Saudi Vision 2030 secara eksplisit menempatkan industri haji dan umrah sebagai penggerak ekonomi yang modern, efisien, dan berorientasi layanan. Regulasi baru di Arab Saudi juga memberikan ruang bagi partisipasi swasta dan investor internasional untuk berkontribusi dalam pengembangan infrastruktur, logistik, dan layanan berbasis digital bagi jemaah. Bagi Indonesia, peluang ini sangat strategis. Kita bukan hanya mengirim jutaan jemaah setiap tahun, tetapi juga memiliki potensi besar untuk ikut berperan dalam berbagai aspek rantai nilai ekosistem haji. Mulai dari layanan transportasi dan akomodasi ramah lingkungan, penyediaan produk halal, hingga inovasi teknologi dan solusi keberlanjutan di Tanah Suci.
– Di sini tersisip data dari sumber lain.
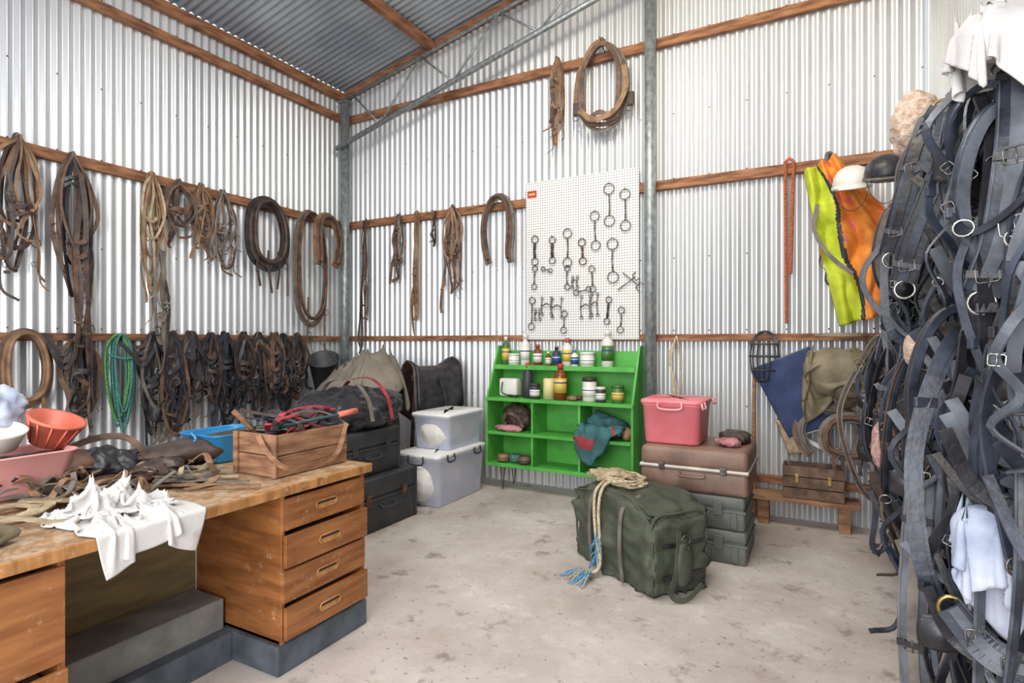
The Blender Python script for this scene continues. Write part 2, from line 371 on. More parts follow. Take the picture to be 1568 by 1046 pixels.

Namun, di sisi pengelolaan dana haji, masih terdapat tantangan yang perlu dikaji secara serius. Badan Pengelola Keuangan Haji (BPKH) telah menjalankan mandatnya dengan baik dalam menjaga keamanan dan kepatuhan syariah, namun belum sepenuhnya mengarahkan dana haji ke sektor-sektor investasi produktif dan berkelanjutan. Kondisi saat ini menunjukkan bahwa tata kelola, koordinasi lintas lembaga, serta digitalisasi dalam pengelolaan investasi masih perlu diperkuat. Dari perspektif strategi ESG, ada ruang besar untuk memperluas portofolio ke investasi yang tidak hanya aman dan patuh syariah, tetapi juga memberi dampak positif secara sosial dan lingkungan.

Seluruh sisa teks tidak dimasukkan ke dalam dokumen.